The 80/20 rule seems to apply to so many things.
Regarding Catholics in the pew, I wouldn't be surprised if the figure was 10% committed and 90% fuzzy, but perhaps it is 20% after all.
So to look at young Catholics and find that 20% at that tender age are serious about their religion is very good news. You would think from the article that things were falling apart.
Nope, that's the way it is. Just be sure you're in the 20% group before it's too late.
link
One of the main results of the new survey was to confirm and reinforce earlier findings that younger adult Catholics tend to have a looser, more tenuous relationship with the church than their older counterparts. The younger Catholics are less likely to accept church teachings on issues of sex and marriage or to consider the church's teaching role important in such matters, for example, and they are less likely to attend Mass regularly or to consider Mass attendance important for being a good Catholic.
"The long-term trend in the level of Catholics' commitment to the institutional church from 1987 to 2005 was moderately downward, and, on the basis of generational differences, we can predict a continued downward drift in the future," the study says.
This is always where the experts sound like know-nothings. "we can prediect".. oh sure. I'm betting they never sat in a pew for weeks on end and tried to make sense of their situation. But they do know how to draw a line on a graph and predict demise. This compared to Jesus' promise that there would never be demise.
"As long as they believe in God, Jesus' incarnation and resurrection and Mary as the mother of God and as long as they do whatever they can to love their neighbor, they do not feel obliged to attend Mass every week, go to confession every year, or even marry in the church," it adds.
"Many young adults feel they were never taught the basic truths of the Catholic faith. ... They do not understand their faith enough to explain it to their children," it says.
"Other young adults are troubled by the discrepancy between church teachings on sexual and reproductive issues and their own views on topics such as artificial birth control, abortion, homosexuality and the ordination of women and married men," it says.
"It is unlikely that the church will change its views on these issues any time soon," it adds. "Nor are ... Catholics (in the generations born 1960-78 or since 1978) likely to change their views. Thus, young adults -- more than older Catholics -- are faced with participating in an institution that does not reflect their worldview. The church also is confronted with ministering to young adults who disagree with many of its policies and practices. ... These tensions pose serious problems for both young adults and the church."
Yes sure. These tensions are what life's all about. Nothing new here, or ever.
In one recent survey "just over half of American Catholics said that young adults' lack of participation in the church is a serious problem," the 205-page book says.

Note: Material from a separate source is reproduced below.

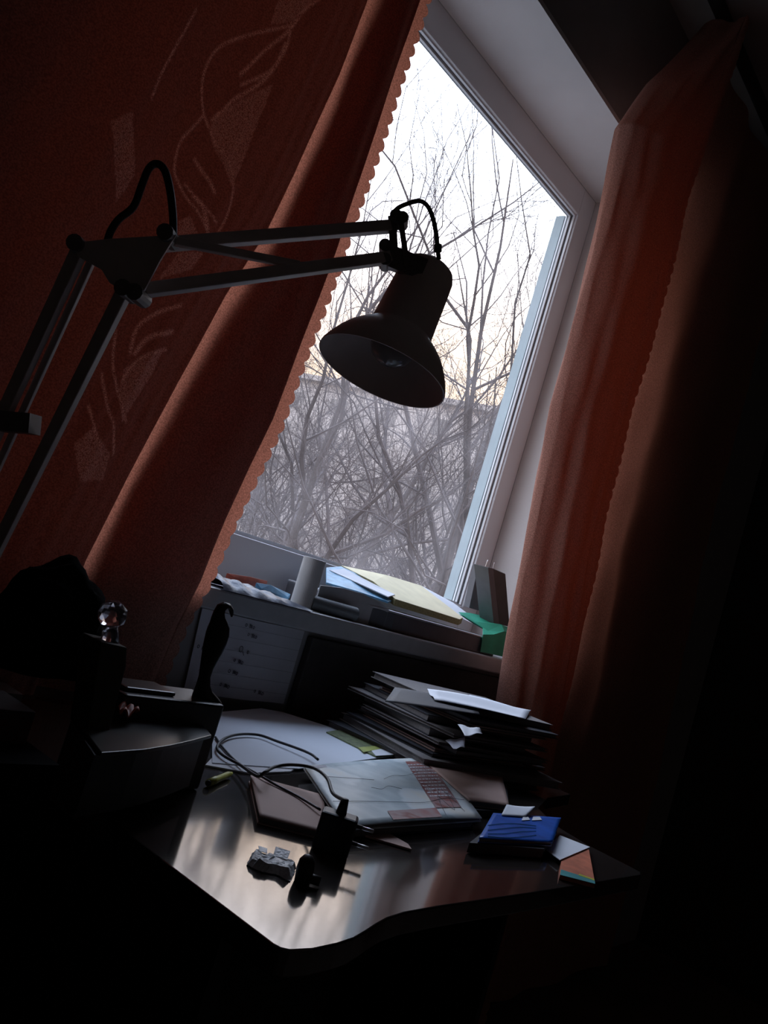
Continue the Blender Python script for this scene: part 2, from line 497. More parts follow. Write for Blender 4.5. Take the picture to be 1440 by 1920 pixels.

That concern was reflected not just by older Catholics, but even by nearly half of the younger adult Catholics surveyed, it says.
D'Antonio and Hoge are fellows of the Life Cycle Institute of The Catholic University of America, Davidson teaches sociology at Purdue University and Gautier is a senior research associate at the Center for Applied Research in the Apostolate at Georgetown University.
The new book is titled American Catholics Today: New Realities of Their Faith and Their Church. It was co-authored by William V. D'Antonio, James D. Davidson, Dean R. Hoge and Mary L. Gautier.
The new book... I think now we can guess why the survey tries to be controversial. Book sales.
"A sizable minority of young adults are very spiritual and highly religious," it says. "As Colleen Carroll has shown in her book, 'The New Faithful,' a sizable number of young adults -- we estimate about 20 percent – attend Mass and go to Communion regularly, go to confession occasionally, think of themselves as 'orthodox' Christians and read the Scriptures whenever they can. ... They see themselves as the future of the church and are quite naturally offended when others describe young adults as the problem."
Despite that minority, the evidence suggests that most young adults "are only loosely tethered to the church," it says.
Despite that 'minority'. Thank goodness for that constant minority.